We also have some importance accorded the debacle at Dunkirk, sometimes better known as Operation Dynamo as our hero’s son is still feeling the adverse effects. So, with two young men back in the small town, everyone has an opinion on the way the war is going. Except, of course, the farming community is rallying round the local monied class to help beat the food rationing system, while the Land Army has drafted in some willing young ladies to help lift local spirits. As to the story, we have the death of one London girl. She’s had the good fortune to stumble on a blackmail opportunity except, before she can really cash in, she’s knocked down early one morning and, when this isn’t immediately fatal, she’s shot in the head. Later, her best friend also disappears. As a puzzle, we’re shown early on that everything is going to turn on the relationship between the town and the camp. So the structure of the book walks us through the local community and gives us a sight of the camp and some of the detainees. Note the speed level I picked. There’s little sense of urgency. It’s not that our detective doesn’t do his job, supported with reasonable efficiency by a doctor to do an autopsy and constables to fetch and carry. But no-one is breathing down his neck with threats to draft in help from the county or even call in Scotland Yard. The investigation just makes steady progress as information is accumulated. On the way, our hero discovers an ex-girlfriend is working in the camp as an interpreter which gives him the opportunity to reassess his own marriage and wonder what it might have been life had different choices been made.

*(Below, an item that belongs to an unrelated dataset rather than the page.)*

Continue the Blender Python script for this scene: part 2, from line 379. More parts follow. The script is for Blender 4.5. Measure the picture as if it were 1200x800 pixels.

As a plot, there’s some meticulous attention to detail. Everything fits together perfectly as a puzzle. It’s just there’s no real interest or excitement in the solution. I had barely registered the ultimate villain on the way through and, by the time the more thrillerish bit comes at the end, I can’t say as I cared very much who it was. I suppose the final reveal is a nice touch but, by then, it was all too little, too late. I had given up on Season of Darkness. So, unfortunately, I can’t honestly say I can recommend this. I was hoping it would replicate the interest of the Detective Murdoch Mysteries which are a nice balance of history and police procedural. I think this fails because it can’t make up its mind whether it wants to be detective fiction or a World War II historical novel or an adventure story/thriller.

A copy of this book was sent to me for review.